Cavitation behind a fast acting flap valve and prevention of water hammers

Fast shut-off experiments were carried out at a 200 m long experimental pipeline of the Fraunhofer Institute for Environmental, Safety, and Energy Technology (UMSICHT) in Oberhausen, Germany. The cavitation bubbles occurring at the fast acting valve were recorded by means of mesh sensors. Primarily these sensors record distributions of the electrical conductivity in the measuring cross section, which are converted into void fraction distributions, stored with a rate of 1024 frames per second. An excentrical butterfly valve was used to shut off the pipeline. The sensor was located at different positions up- and downstream the valve. In a pipe of 100 mm nominal diameter the cavitation bubble was recorded at distances of 0,15 m and 1,5 m downstream the valve. In the presentation, computer animations of the measured signals will be shown, in which the appearance and the collapse of the bubbles are visible in high temporal and spatial resolution. Furthermore, the influence of a pipe bridge located behind the valve as well as the damping effect of injected air to the amplitude of the pressure peaks will be discussed on the basis of such visualisations. Special cavitation patterns occurred during partial closing of the valve. In another experiment two sensors were directly flanged to a flap valve of 50 mm nominal diameter, located in the rear section of the pipeline.
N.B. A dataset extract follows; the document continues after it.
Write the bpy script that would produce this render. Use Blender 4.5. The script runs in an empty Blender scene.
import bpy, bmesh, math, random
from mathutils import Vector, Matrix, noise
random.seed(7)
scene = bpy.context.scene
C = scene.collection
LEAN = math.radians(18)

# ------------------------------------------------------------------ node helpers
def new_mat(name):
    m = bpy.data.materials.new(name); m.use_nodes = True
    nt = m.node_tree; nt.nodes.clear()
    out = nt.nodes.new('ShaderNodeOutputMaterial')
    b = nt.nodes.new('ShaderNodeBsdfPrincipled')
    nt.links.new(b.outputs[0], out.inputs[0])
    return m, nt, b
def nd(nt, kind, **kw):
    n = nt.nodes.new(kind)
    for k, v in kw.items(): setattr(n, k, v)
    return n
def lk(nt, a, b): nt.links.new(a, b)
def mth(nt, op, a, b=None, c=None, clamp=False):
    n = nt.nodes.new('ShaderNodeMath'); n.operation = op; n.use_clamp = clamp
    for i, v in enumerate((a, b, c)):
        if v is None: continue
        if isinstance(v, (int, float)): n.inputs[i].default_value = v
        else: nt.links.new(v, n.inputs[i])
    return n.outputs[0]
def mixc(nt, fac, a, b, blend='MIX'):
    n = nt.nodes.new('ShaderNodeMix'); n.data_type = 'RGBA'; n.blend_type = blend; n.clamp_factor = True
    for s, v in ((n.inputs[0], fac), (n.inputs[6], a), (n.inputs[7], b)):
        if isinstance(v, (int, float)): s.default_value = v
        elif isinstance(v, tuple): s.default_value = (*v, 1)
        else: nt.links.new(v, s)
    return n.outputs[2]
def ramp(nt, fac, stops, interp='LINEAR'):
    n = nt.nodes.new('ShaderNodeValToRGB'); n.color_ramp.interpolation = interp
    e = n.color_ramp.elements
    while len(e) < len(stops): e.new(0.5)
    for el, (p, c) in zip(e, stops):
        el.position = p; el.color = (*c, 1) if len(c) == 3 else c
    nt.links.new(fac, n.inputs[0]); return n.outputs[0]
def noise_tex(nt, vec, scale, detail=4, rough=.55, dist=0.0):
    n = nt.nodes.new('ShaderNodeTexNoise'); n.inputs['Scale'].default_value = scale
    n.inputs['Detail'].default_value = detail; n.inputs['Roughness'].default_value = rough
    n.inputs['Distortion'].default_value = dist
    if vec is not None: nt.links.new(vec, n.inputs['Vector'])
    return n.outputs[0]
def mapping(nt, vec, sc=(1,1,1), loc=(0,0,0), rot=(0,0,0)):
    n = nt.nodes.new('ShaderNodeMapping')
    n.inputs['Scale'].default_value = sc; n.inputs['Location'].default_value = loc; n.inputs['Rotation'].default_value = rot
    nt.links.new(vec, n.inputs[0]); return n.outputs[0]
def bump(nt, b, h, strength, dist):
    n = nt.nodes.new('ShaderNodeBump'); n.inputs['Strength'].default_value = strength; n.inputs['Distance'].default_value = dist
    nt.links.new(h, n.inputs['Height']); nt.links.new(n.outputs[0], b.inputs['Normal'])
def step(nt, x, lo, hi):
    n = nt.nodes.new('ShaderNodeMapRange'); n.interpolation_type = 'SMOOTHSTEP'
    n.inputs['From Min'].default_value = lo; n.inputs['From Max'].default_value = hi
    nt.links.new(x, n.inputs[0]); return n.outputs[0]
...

It was found that cavitation appeared also upstream the valve as well as at the edge of the flap of the valve. With the help of the obtained information it was possible to design measures for water hammer prevention. A back valve put at a certain distance downstream the shut-off valve closes in the moment of flow reverse. In this way, the cavitation bubble is captured and the cavitation collapse cannot occur. The closure of the back valve itself is not accompanied with a pressure peak. Water hammers upstream the main valve are prevented by a second measure: a disc brake acting at the shaft of the flap valve, which is interrupting the closing movement of the flap when the upstream pressure starts to grow. A combination of both methods allows to cut off the liquid flow without pressure peaks in the smallest possible time.